--- Source excerpt ---
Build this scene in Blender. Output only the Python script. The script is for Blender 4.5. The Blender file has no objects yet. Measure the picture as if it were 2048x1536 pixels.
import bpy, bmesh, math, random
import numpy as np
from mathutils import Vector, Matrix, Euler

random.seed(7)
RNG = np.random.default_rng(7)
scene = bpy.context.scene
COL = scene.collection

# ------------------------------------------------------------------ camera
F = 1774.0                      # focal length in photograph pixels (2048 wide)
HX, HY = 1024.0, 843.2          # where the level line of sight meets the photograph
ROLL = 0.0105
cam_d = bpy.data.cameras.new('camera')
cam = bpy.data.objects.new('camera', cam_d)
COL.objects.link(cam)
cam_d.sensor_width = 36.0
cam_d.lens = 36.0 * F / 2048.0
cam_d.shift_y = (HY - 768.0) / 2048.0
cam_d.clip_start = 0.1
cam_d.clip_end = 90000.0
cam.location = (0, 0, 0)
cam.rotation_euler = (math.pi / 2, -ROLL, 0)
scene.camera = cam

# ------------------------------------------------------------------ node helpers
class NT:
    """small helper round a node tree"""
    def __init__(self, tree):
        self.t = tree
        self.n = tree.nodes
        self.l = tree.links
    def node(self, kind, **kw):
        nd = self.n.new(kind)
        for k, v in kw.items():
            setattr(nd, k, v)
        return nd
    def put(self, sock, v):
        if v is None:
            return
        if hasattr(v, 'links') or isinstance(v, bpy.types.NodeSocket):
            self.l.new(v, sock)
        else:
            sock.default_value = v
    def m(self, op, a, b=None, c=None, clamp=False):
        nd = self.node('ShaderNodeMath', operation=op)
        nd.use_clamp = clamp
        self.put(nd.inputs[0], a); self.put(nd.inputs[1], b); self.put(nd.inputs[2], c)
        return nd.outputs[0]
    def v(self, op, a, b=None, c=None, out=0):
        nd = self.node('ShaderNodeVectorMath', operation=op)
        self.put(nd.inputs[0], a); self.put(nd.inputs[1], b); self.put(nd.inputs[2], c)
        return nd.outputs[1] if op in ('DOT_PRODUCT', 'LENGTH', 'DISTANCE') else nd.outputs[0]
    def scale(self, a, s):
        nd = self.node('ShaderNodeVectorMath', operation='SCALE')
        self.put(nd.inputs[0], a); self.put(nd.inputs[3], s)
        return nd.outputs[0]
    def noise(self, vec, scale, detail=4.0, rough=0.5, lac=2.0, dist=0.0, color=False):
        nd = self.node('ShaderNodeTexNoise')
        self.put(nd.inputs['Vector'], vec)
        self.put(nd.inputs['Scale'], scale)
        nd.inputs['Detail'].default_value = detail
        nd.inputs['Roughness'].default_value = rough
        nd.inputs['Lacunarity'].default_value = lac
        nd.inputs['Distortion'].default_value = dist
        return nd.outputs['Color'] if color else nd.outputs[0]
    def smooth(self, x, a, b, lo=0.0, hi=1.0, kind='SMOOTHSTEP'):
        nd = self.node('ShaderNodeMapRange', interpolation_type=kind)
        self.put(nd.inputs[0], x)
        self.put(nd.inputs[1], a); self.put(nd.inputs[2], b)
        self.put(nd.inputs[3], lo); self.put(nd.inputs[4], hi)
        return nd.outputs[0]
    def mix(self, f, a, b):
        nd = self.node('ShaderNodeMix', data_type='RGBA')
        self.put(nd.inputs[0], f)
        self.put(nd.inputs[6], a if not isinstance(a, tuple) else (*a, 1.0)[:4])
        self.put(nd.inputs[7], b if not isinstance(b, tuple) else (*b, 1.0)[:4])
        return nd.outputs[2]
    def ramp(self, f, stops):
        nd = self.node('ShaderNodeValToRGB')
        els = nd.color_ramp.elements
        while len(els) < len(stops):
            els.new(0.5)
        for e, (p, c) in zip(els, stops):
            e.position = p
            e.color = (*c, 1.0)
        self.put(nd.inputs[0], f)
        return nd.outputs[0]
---
-- Written exercise --
Return nothing but the lines from the first line of the listing through the line with "from mathutils import Vector, Matrix, Euler", please, keeping every one of them unchanged.

-- Exercise response --
Build this scene in Blender. Output only the Python script. The script is for Blender 4.5. The Blender file has no objects yet. Measure the picture as if it were 2048x1536 pixels.
import bpy, bmesh, math, random
import numpy as np
from mathutils import Vector, Matrix, Euler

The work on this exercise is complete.